A lawyer, Mr. Ickes proceeded to swat aside several charges leveled by Republicans.

Mr. Ickes said that before asking Mr. Clinton to make fund raising calls, he checked with the White House counsel's office "and was told that he could make those calls from the White House -- preferably from the Residence." He added, "To my knowledge, the President made few of those calls I asked him to make."

Mr. Ickes then quoted Mr. Leno on the absurdity of the President calling from elsewhere. "What's he supposed to do," he quoted Mr. Leno as saying on "The Tonight Show," as Mr. Thompson began to grin, "go to the pay phone at the 7 Eleven?"

"Certainly," added Mr. Ickes, who studied past campaigns run from the White House, "President Reagan recognized this when he phoned contributors from the Oval Office."

He quoted Mr.
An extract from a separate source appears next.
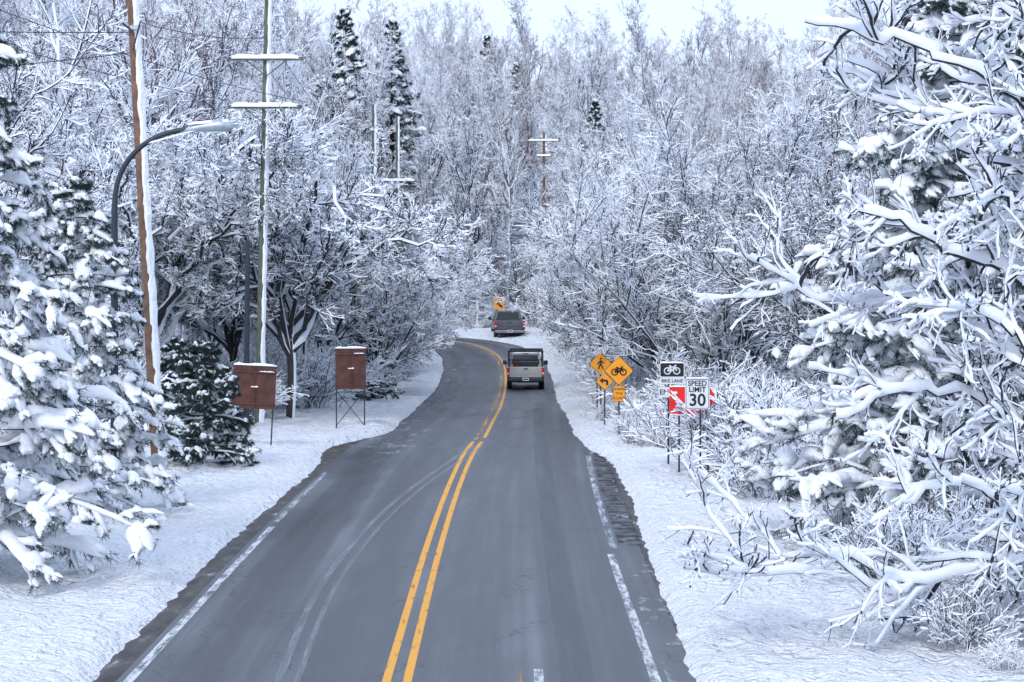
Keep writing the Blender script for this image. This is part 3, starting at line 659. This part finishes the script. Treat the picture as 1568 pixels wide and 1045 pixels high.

Rollins, the Reagan aide, as saying that he dispensed favors like appointments to advisory commissions to Republican Congressmen to help them get re-elected in 1982. He described how James A. Baker 3d, as chief of staff, ran campaign operations from the White House for Mr. Reagan and then for Mr. Bush.

Mr. Ickes argued that it was legal for the President to help plan advertising paid for by the national or state parties, and equally legal for national, state and local parties to transfer money among themselves. He said that White House staff could legally direct contributors to proper recipients for their money. And he said the President was entitled to have contributors stay overnight at the White House.

"It simply is not illegal or untoward for a President or a Vice President to grant access to supporters," Mr. Ickes said, acidly noting that it was also not illegal for the Republicans to invite big contributors "to dine at the Capitol to meet with Congressional leaders."